Exactly as written, retype the listing below, omitting the pictures.

──────── Source material ────────

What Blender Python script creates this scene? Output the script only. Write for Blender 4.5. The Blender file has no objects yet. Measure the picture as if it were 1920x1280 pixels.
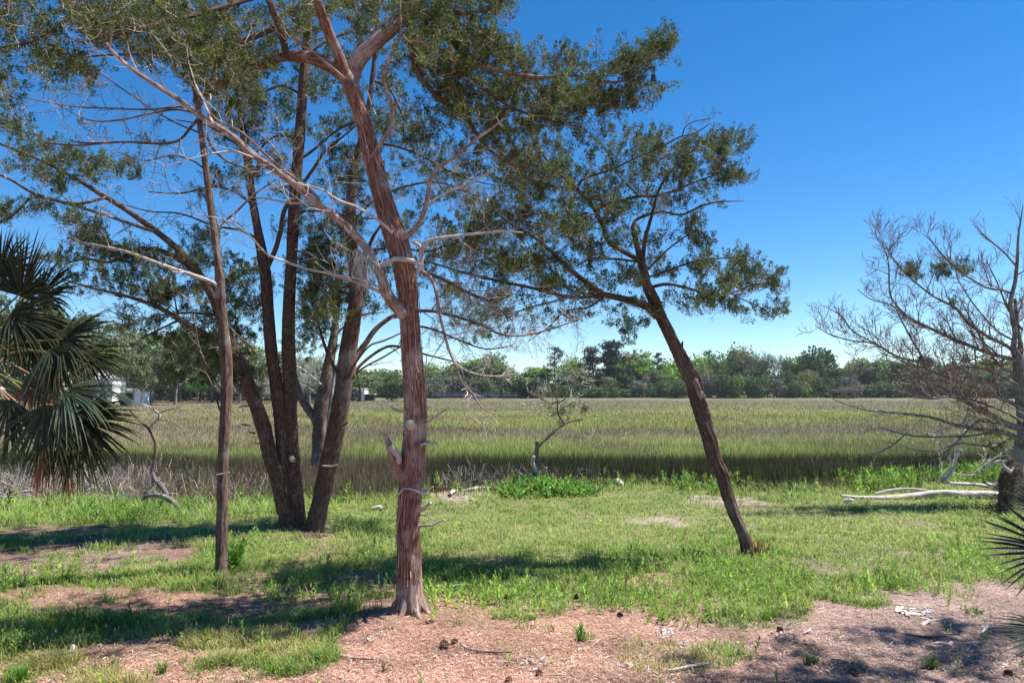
import bpy, math, random
import numpy as np
from mathutils import Vector
R = np.random.default_rng(11); random.seed(11)
S = bpy.context.scene
COL = S.collection
# ------------------------------------------------------------ camera, sky, sun, exposure
F = 1386.7; HOR = 735.0; CH = 2.6
PITCH = math.atan((HOR-640)/F)
cam = bpy.data.cameras.new('camera'); cam.lens = 26.0; cam.sensor_width = 36.0
cam.clip_start = 0.05; cam.clip_end = 3000
co = bpy.data.objects.new('camera', cam); COL.objects.link(co)
co.location = (0, 0, CH); co.rotation_euler = (math.pi/2+PITCH, 0, 0); S.camera = co
SUN_EL = math.radians(61); SUN_AZ = math.atan2(0.94, 0.20)      # from +Y towards +X
sdir = Vector((math.sin(SUN_AZ)*math.cos(SUN_EL), math.cos(SUN_AZ)*math.cos(SUN_EL), math.sin(SUN_EL)))
w = bpy.data.worlds.new('World'); S.world = w; w.use_nodes = True
nt = w.node_tree; bg = nt.nodes['Background']
sky = nt.nodes.new('ShaderNodeTexSky'); sky.sky_type = 'NISHITA'; sky.sun_disc = False
sky.sun_elevation = SUN_EL; sky.sun_rotation = SUN_AZ; sky.altitude = 0
sky.air_density = 0.8; sky.dust_density = 0.0; sky.ozone_density = 3.0
hs = nt.nodes.new('ShaderNodeHueSaturation'); hs.inputs['Saturation'].default_value = 1.35
nt.links.new(sky.outputs[0], hs.inputs['Color']); nt.links.new(hs.outputs[0], bg.inputs[0]); bg.inputs[1].default_value = 0.080
sl = bpy.data.lights.new('sun', 'SUN'); sl.energy = 5.0; sl.angle = math.radians(0.5); sl.color = (1, .955, .88)
so = bpy.data.objects.new('sun', sl); COL.objects.link(so)
so.rotation_euler = sdir.to_track_quat('Z', 'Y').to_euler(); so.location = (20, 5, 40)
S.view_settings.view_transform = 'Standard'; S.view_settings.look = 'None'
S.view_settings.exposure = 1.14; S.view_settings.gamma = 1

# ------------------------------------------------------------ helpers
cp, sp_ = math.cos(PITCH), math.sin(PITCH)
def P(px, py, d):
    x = (px-960)/F; u = (640-py)/F
    Y = cp-sp_*u; Z = sp_+cp*u
    return np.array([x*d/Y, d, CH+Z*d/Y])
def G(px, py, z=0.0):
    x = (px-960)/F; u = (640-py)/F
    Y = cp-sp_*u; Z = sp_+cp*u
    t = (z-CH)/Z
    return np.array([x*t, Y*t, z])
def wpx(wd, d): return wd*d/F*0.5
def nrm(a): return a/np.maximum(np.linalg.norm(a, axis=-1, keepdims=True), 1e-9)
_H = np.random.default_rng(5).random((256, 256))
def vnoise(x, y):
    xi = np.floor(x).astype(int); yi = np.floor(y).astype(int); fx = x-xi; fy = y-yi
    fx = fx*fx*(3-2*fx); fy = fy*fy*(3-2*fy)
    a = _H[xi % 256, yi % 256]; b = _H[(xi+1) % 256, yi % 256]; c = _H[xi % 256, (yi+1) % 256]; d = _H[(xi+1) % 256, (yi+1) % 256]
    return (a*(1-fx)+b*fx)*(1-fy)+(c*(1-fx)+d*fx)*fy
def fbm(x, y, o=4):
    s = 0; a = .5; t = 0
    for i in range(o):
        s = s+a*vnoise(x+17.3*i, y+9.1*i); t += a; a *= .5; x = x*2.03; y = y*2.03
    return s/t
def sstep(a, b, x):
    t = np.clip((x-a)/(b-a), 0, 1); return t*t*(3-2*t)

class MB:
    def __init__(s): s.v = []; s.f4 = []; s.f3 = []; s.c = []; s.b = []; s.n = 0
    def add(s, v, f, c=None, b=None):
        v = np.asarray(v, float).reshape(-1, 3); f = np.asarray(f, int)
        if len(v) == 0: return
        (s.f4 if f.shape[1] == 4 else s.f3).append(f+s.n)
        s.v.append(v)
        c = np.ones(3) if c is None else np.asarray(c, float)
        s.c.append(np.broadcast_to(c, (len(v), 3)) if c.ndim == 1 else c)
        s.b.append(v if b is None else b); s.n += len(v)
    def add2(s, v, f4, f3, c):
        n = s.n; s.add(v, f4, c); s.f3.append(np.asarray(f3, int)+n)
    def build(s, name, mat, parent=None, smooth=False, origin=(0, 0, 0)):
        v = np.concatenate(s.v); o0 = np.array(origin, float)
        me = bpy.data.meshes.new(name)
        q = np.concatenate(s.f4) if s.f4 else np.zeros((0, 4), int)
        t = np.concatenate(s.f3) if s.f3 else np.zeros((0, 3), int)
        me.vertices.add(len(v)); me.vertices.foreach_set('co', (v-o0).astype(np.float32).ravel())
        nl = q.size+t.size; me.loops.add(nl)
        me.loops.foreach_set('vertex_index', np.concatenate([q.ravel(), t.ravel()]).astype(np.int32))
        me.polygons.add(len(q)+len(t))
        st = np.concatenate([np.arange(len(q))*4, q.size+np.arange(len(t))*3]).astype(np.int32)
        me.polygons.foreach_set('loop_start', st)
        me.polygons.foreach_set('use_smooth', np.full(len(q)+len(t), smooth))
        a = me.attributes.new('col', 'FLOAT_COLOR', 'POINT')
        cc = np.ones((len(v), 4), np.float32); cc[:, :3] = np.concatenate(s.c); a.data.foreach_set('color', cc.ravel())
        a = me.attributes.new('bc', 'FLOAT_VECTOR', 'POINT'); a.data.foreach_set('vector', np.concatenate(s.b).astype(np.float32).ravel())
        me.update(calc_edges=True); me.validate()
        if mat: me.materials.append(mat)
        o = bpy.data.objects.new(name, me); COL.objects.link(o)
        if parent is not None:
            w0 = np.zeros(3); q_ = parent
            while q_ is not None: w0 += np.array(q_.location); q_ = q_.parent
            o.parent = parent; o.location = tuple(o0-w0)
        else: o.location = tuple(o0)
        return o
def tag(o, label=None, cat=None, group=None, kind=None):
    if label: o['label'] = label
    if cat: o['category'] = cat
    if group: o['group'] = group
    if kind: o['kind'] = kind
    return o
def empty(name, loc, label, cat, group=None):
    o = bpy.data.objects.new(name, None); COL.objects.link(o); o.location = tuple(loc); o.empty_display_size = .3
    return tag(o, label, cat, group)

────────

* Exercise output:
What Blender Python script creates this scene? Output the script only. Write for Blender 4.5. The Blender file has no objects yet. Measure the picture as if it were 1920x1280 pixels.
import bpy, math, random
import numpy as np
from mathutils import Vector
R = np.random.default_rng(11); random.seed(11)
S = bpy.context.scene
COL = S.collection
# ------------------------------------------------------------ camera, sky, sun, exposure
F = 1386.7; HOR = 735.0; CH = 2.6
PITCH = math.atan((HOR-640)/F)
cam = bpy.data.cameras.new('camera'); cam.lens = 26.0; cam.sensor_width = 36.0
cam.clip_start = 0.05; cam.clip_end = 3000
co = bpy.data.objects.new('camera', cam); COL.objects.link(co)
co.location = (0, 0, CH); co.rotation_euler = (math.pi/2+PITCH, 0, 0); S.camera = co
SUN_EL = math.radians(61); SUN_AZ = math.atan2(0.94, 0.20)      # from +Y towards +X
sdir = Vector((math.sin(SUN_AZ)*math.cos(SUN_EL), math.cos(SUN_AZ)*math.cos(SUN_EL), math.sin(SUN_EL)))
w = bpy.data.worlds.new('World'); S.world = w; w.use_nodes = True
nt = w.node_tree; bg = nt.nodes['Background']
sky = nt.nodes.new('ShaderNodeTexSky'); sky.sky_type = 'NISHITA'; sky.sun_disc = False
sky.sun_elevation = SUN_EL; sky.sun_rotation = SUN_AZ; sky.altitude = 0
sky.air_density = 0.8; sky.dust_density = 0.0; sky.ozone_density = 3.0
hs = nt.nodes.new('ShaderNodeHueSaturation'); hs.inputs['Saturation'].default_value = 1.35
nt.links.new(sky.outputs[0], hs.inputs['Color']); nt.links.new(hs.outputs[0], bg.inputs[0]); bg.inputs[1].default_value = 0.080
sl = bpy.data.lights.new('sun', 'SUN'); sl.energy = 5.0; sl.angle = math.radians(0.5); sl.color = (1, .955, .88)
so = bpy.data.objects.new('sun', sl); COL.objects.link(so)
so.rotation_euler = sdir.to_track_quat('Z', 'Y').to_euler(); so.location = (20, 5, 40)
S.view_settings.view_transform = 'Standard'; S.view_settings.look = 'None'
S.view_settings.exposure = 1.14; S.view_settings.gamma = 1

# ------------------------------------------------------------ helpers
cp, sp_ = math.cos(PITCH), math.sin(PITCH)
def P(px, py, d):
    x = (px-960)/F; u = (640-py)/F
    Y = cp-sp_*u; Z = sp_+cp*u
    return np.array([x*d/Y, d, CH+Z*d/Y])
def G(px, py, z=0.0):
    x = (px-960)/F; u = (640-py)/F
    Y = cp-sp_*u; Z = sp_+cp*u
    t = (z-CH)/Z
    return np.array([x*t, Y*t, z])
def wpx(wd, d): return wd*d/F*0.5
def nrm(a): return a/np.maximum(np.linalg.norm(a, axis=-1, keepdims=True), 1e-9)
_H = np.random.default_rng(5).random((256, 256))
def vnoise(x, y):
    xi = np.floor(x).astype(int); yi = np.floor(y).astype(int); fx = x-xi; fy = y-yi
    fx = fx*fx*(3-2*fx); fy = fy*fy*(3-2*fy)
    a = _H[xi % 256, yi % 256]; b = _H[(xi+1) % 256, yi % 256]; c = _H[xi % 256, (yi+1) % 256]; d = _H[(xi+1) % 256, (yi+1) % 256]
    return (a*(1-fx)+b*fx)*(1-fy)+(c*(1-fx)+d*fx)*fy
def fbm(x, y, o=4):
    s = 0; a = .5; t = 0
    for i in range(o):
        s = s+a*vnoise(x+17.3*i, y+9.1*i); t += a; a *= .5; x = x*2.03; y = y*2.03
    return s/t
def sstep(a, b, x):
    t = np.clip((x-a)/(b-a), 0, 1); return t*t*(3-2*t)

class MB:
    def __init__(s): s.v = []; s.f4 = []; s.f3 = []; s.c = []; s.b = []; s.n = 0
    def add(s, v, f, c=None, b=None):
        v = np.asarray(v, float).reshape(-1, 3); f = np.asarray(f, int)
        if len(v) == 0: return
        (s.f4 if f.shape[1] == 4 else s.f3).append(f+s.n)
        s.v.append(v)
        c = np.ones(3) if c is None else np.asarray(c, float)
        s.c.append(np.broadcast_to(c, (len(v), 3)) if c.ndim == 1 else c)
        s.b.append(v if b is None else b); s.n += len(v)
    def add2(s, v, f4, f3, c):
        n = s.n; s.add(v, f4, c); s.f3.append(np.asarray(f3, int)+n)
    def build(s, name, mat, parent=None, smooth=False, origin=(0, 0, 0)):
        v = np.concatenate(s.v); o0 = np.array(origin, float)
        me = bpy.data.meshes.new(name)
        q = np.concatenate(s.f4) if s.f4 else np.zeros((0, 4), int)
        t = np.concatenate(s.f3) if s.f3 else np.zeros((0, 3), int)
        me.vertices.add(len(v)); me.vertices.foreach_set('co', (v-o0).astype(np.float32).ravel())
        nl = q.size+t.size; me.loops.add(nl)
        me.loops.foreach_set('vertex_index', np.concatenate([q.ravel(), t.ravel()]).astype(np.int32))
        me.polygons.add(len(q)+len(t))
        st = np.concatenate([np.arange(len(q))*4, q.size+np.arange(len(t))*3]).astype(np.int32)
        me.polygons.foreach_set('loop_start', st)
        me.polygons.foreach_set('use_smooth', np.full(len(q)+len(t), smooth))
        a = me.attributes.new('col', 'FLOAT_COLOR', 'POINT')
        cc = np.ones((len(v), 4), np.float32); cc[:, :3] = np.concatenate(s.c); a.data.foreach_set('color', cc.ravel())
        a = me.attributes.new('bc', 'FLOAT_VECTOR', 'POINT'); a.data.foreach_set('vector', np.concatenate(s.b).astype(np.float32).ravel())
        me.update(calc_edges=True); me.validate()
        if mat: me.materials.append(mat)
        o = bpy.data.objects.new(name, me); COL.objects.link(o)
        if parent is not None:
            w0 = np.zeros(3); q_ = parent
            while q_ is not None: w0 += np.array(q_.location); q_ = q_.parent
            o.parent = parent; o.location = tuple(o0-w0)
        else: o.location = tuple(o0)
        return o
def tag(o, label=None, cat=None, group=None, kind=None):
    if label: o['label'] = label
    if cat: o['category'] = cat
    if group: o['group'] = group
    if kind: o['kind'] = kind
    return o
def empty(name, loc, label, cat, group=None):
    o = bpy.data.objects.new(name, None); COL.objects.link(o); o.location = tuple(loc); o.empty_display_size = .3
    return tag(o, label, cat, group)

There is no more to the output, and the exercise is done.